The closure of Ontario Shipyards (cited ironically in the article) is a direct counterexample of why such “flexible shipyards” don’t work in practice in Canada’s industrial climate.
4. Russian Minesweeper Comparison is a Red Herring
Claim: Russian minesweepers built with monolithic fiberglass are a precedent for Canada.
Reality:
Russian minesweepers are lightly armed, small displacement, non-Arctic craft operating in calm waters. They are not armed Arctic sealift ships like the PMSV is proposed to be.
The Russians have no equivalent to a heavy Arctic patrol vessel made of composites—they use steel for such ships. This undermines the core logic of the PMSV proposal.
Composite corrosion resistance is not a new concept, but it does not equate to mission survivability, ice-breaking ability, or modularity—all of which are essential for northern Canadian missions.
5. Arctic Access and Pier-Free Logistics Are Already Addressed
Claim: PMSV can offload heavy vehicles without a pier, unlike T-EPF.
Reality:
Canada’s AOPS, designed specifically for the Arctic, already feature modular cargo areas, cranes, and vehicle ramps designed for beach landings and FOB resupply.
The claim ignores the practical limits of over-the-beach operations. Offloading MBTs or heavy trucks on unprepared Arctic beaches is a fantasy without large LCACs, causeways, or roadways.
Also ignored is the AOPS’ integration with CAF Joint Logistics, and Arctic camps, which provide more flexible capability than a large composite barge with a tank deck.
6. Manpower and Training Misrepresented
Claim: Shipbuilding with composites requires few skilled workers and is easy to scale.
Reality:
Composites demand very specific, highly-skilled labour—resin infusion, curing, vacuum sealing, and NDT testing for voids and delamination.
These skills are not interchangeable with traditional shipbuilding trades like boilermakers, welders, and marine pipefitters.
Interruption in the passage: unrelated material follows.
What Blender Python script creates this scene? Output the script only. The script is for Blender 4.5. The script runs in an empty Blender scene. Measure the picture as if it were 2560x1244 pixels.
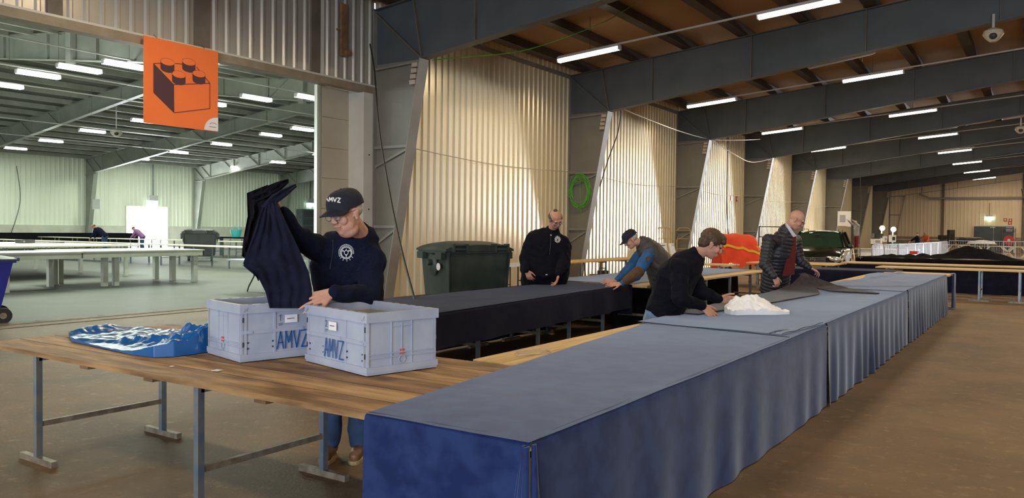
import bpy, math, random
from mathutils import Vector as V, Matrix, noise as mnoise
random.seed(7)
PI = math.pi
SC = bpy.context.scene
COL = SC.collection

# ------------------------------------------------------------------ camera
FPX, YAW, PIT, ROL, CH = 2000.0, 0.589, 0.0237, 0.0100, 1.575
_r0 = V((math.cos(YAW), math.sin(YAW), 0)); _f0 = V((-math.sin(YAW), math.cos(YAW), 0))
CF = _f0*math.cos(PIT) + V((0, 0, -math.sin(PIT))); _u0 = _r0.cross(CF)
CR = math.cos(ROL)*_r0 + math.sin(ROL)*_u0; CU = -math.sin(ROL)*_r0 + math.cos(ROL)*_u0
CAM0 = V((0, 0, CH))
cam = bpy.data.cameras.new('camera'); camo = bpy.data.objects.new('camera', cam); COL.objects.link(camo)
cam.sensor_width = 36; cam.lens = FPX/2560*36; cam.clip_end = 400; cam.clip_start = 0.05
M = Matrix((CR, CU, -CF)).transposed().to_4x4(); M.translation = CAM0
camo.matrix_world = M
SC.camera = camo

def at(px, py, d):
    """world point seen at a pixel of the 2560x1244 frame, d metres deep"""
    return CAM0 + (CF + CR*((px-1280)/FPX) + CU*((622-py)/FPX))*d
def aty(px, py, y):
    """the same, on the vertical plane Y = y"""
    r = at(px, py, 1)-CAM0; return CAM0 + r*(y/r.y)
def atx(px, py, x):
    r = at(px, py, 1)-CAM0; return CAM0 + r*(x/r.x)

# ------------------------------------------------------------------ world, light, exposure
SC.view_settings.view_transform = 'Standard'; SC.view_settings.look = 'None'
SC.view_settings.exposure = 1.45; SC.view_settings.gamma = 1.0
SC.view_settings.use_curve_mapping = False
w = bpy.data.worlds.new('world'); SC.world = w; w.use_nodes = True
w.node_tree.nodes['Background'].inputs[0].default_value = (0.62, 0.74, 0.95, 1)
w.node_tree.nodes['Background'].inputs[1].default_value = 1.0
def area(name, loc, aim, sx, sy, power, color, spread=PI):
    l = bpy.data.lights.new(name, 'AREA'); l.shape = 'RECTANGLE'; l.size = sx; l.size_y = sy
    l.energy = power; l.color = color; l.spread = spread
    o = bpy.data.objects.new(name, l); COL.objects.link(o); o.location = loc
    o.rotation_euler = (V(aim)-V(loc)).to_track_quat('-Z', 'Y').to_euler()
    return o
# daylight through the open hall gate behind the photographer, and the gate on the far side of the hall
area('daylight_gate', (3.5, -11.6, 2.6), (-3.5, 8, 1.6), 9, 4.6, 620, (0.80, 0.90, 1.0))
area('daylight_gate_side', (15, 79, 2.4), (-12, 41, 1.4), 5, 4.2, 380, (0.9, 0.95, 1.0), math.radians(40))
area('daylight_left_hall', (-30, -9.5, 3.0), (-34, 20, 1.0), 14, 4.5, 700, (0.90, 1.0, 0.88))
LAMP_W = 40.0      # watts of one main-hall lamp
LAMP_L = 84.0      # watts of one left-hall lamp
WARM = (1.0, 0.79, 0.50); COOLG = (0.88, 1.0, 0.80)

# ------------------------------------------------------------------ materials
def mat(name, c1, c2=None, rough=.6, metal=0, scale=4, bump=0, bscale=60, stretch=None, sheen=0, detail=5, emit=None, estr=0, spec=.5, coat=0, ramp=(.35, .65), alpha=None, trans=0, tint=None):
    m = bpy.data.materials.new(name); m.use_nodes = True
    nt = m.node_tree; b = nt.nodes['Principled BSDF']; L = nt.links
    b.inputs['Base Color'].default_value = (*c1, 1); b.inputs['Roughness'].default_value = rough
    b.inputs['Metallic'].default_value = metal; b.inputs['Specular IOR Level'].default_value = spec
    if coat: b.inputs['Coat Weight'].default_value = coat
    if sheen:
        b.inputs['Sheen Weight'].default_value = sheen; b.inputs['Sheen Roughness'].default_value = .35
        b.inputs['Sheen Tint'].default_value = (*(tint or (1, 1, 1)), 1)
    if trans: b.inputs['Transmission Weight'].default_value = trans
    if alpha is not None: b.inputs['Alpha'].default_value = alpha
    if emit: b.inputs['Emission Color'].default_value = (*emit, 1); b.inputs['Emission Strength'].default_value = estr
    if c2 or bump:
        tc = nt.nodes.new('ShaderNodeTexCoord'); mp = nt.nodes.new('ShaderNodeMapping')
        L.new(tc.outputs['Object'], mp.inputs['Vector'])
        if stretch: mp.inputs['Scale'].default_value = stretch
    if c2:
        n = nt.nodes.new('ShaderNodeTexNoise'); n.inputs['Scale'].default_value = scale; n.inputs['Detail'].default_value = detail
        L.new(mp.outputs[0], n.inputs['Vector'])
        r = nt.nodes.new('ShaderNodeValToRGB'); r.color_ramp.elements[0].position = ramp[0]; r.color_ramp.elements[1].position = ramp[1]
        r.color_ramp.elements[0].color = (*c1, 1); r.color_ramp.elements[1].color = (*c2, 1)
        L.new(n.outputs['Fac'], r.inputs[0]); L.new(r.outputs[0], b.inputs['Base Color'])
    if bump:
        n2 = nt.nodes.new('ShaderNodeTexNoise'); n2.inputs['Scale'].default_value = bscale; n2.inputs['Detail'].default_value = 3
        L.new(mp.outputs[0], n2.inputs['Vector'])
        bp = nt.nodes.new('ShaderNodeBump'); bp.inputs['Strength'].default_value = bump; bp.inputs['Distance'].default_value = .01
        L.new(n2.outputs['Fac'], bp.inputs['Height']); L.new(bp.outputs[0], b.inputs['Normal'])
    return m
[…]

A transition would require years of training and certification, and new regulatory oversight.
Canada’s shipbuilding workforce shortages already hamper NSS programs. Adding an entirely new material system only increases risk.
Conclusion: The PMSV Proposal Is Technologically Risky and Operationally Redundant
Rather than betting on an unproven, oversized composite platform:
Canada should invest in proven steel hull vessels tailored for Arctic use (AOPS-like platforms).
Improve logistics infrastructure (ice piers, prepositioned supply caches).
Leverage dual-use commercial Arctic logistics assets under Canadian registry.
Support and expand existing shipyard capacity, rather than invest in a fantasy graving dock that contradicts current naval strategy and budget realities.
Composite shipbuilding is not new and has been done for years. Norway built a number of composite hulled MCM ships, unfortunately a number of them experienced fires and accidents.
The PMSV proposal is a solution in search of a problem—built on questionable comparisons, technological optimism, and logistical naiveté.
Hi Retired,
Thank God for a voice of reason!
Ubique,
Les
Hello Retired RCN. Your ‘counters’ to David Prior’s PMSV proposals are just about bang-on and make a whole lot of sense! These PMSVs can certainly be viable, but not under year-round or High-Arctic/North Atlantic conditions and never will be. Their use would be better suited for more southern climates and not for the harsh realities of what the RCN does or needs! Good Canadian Steel is the way to go! Build 3 or 4 Multi-Mission Support Ships for the RCN with some ‘teeth’ like the British are proposing. Cheers!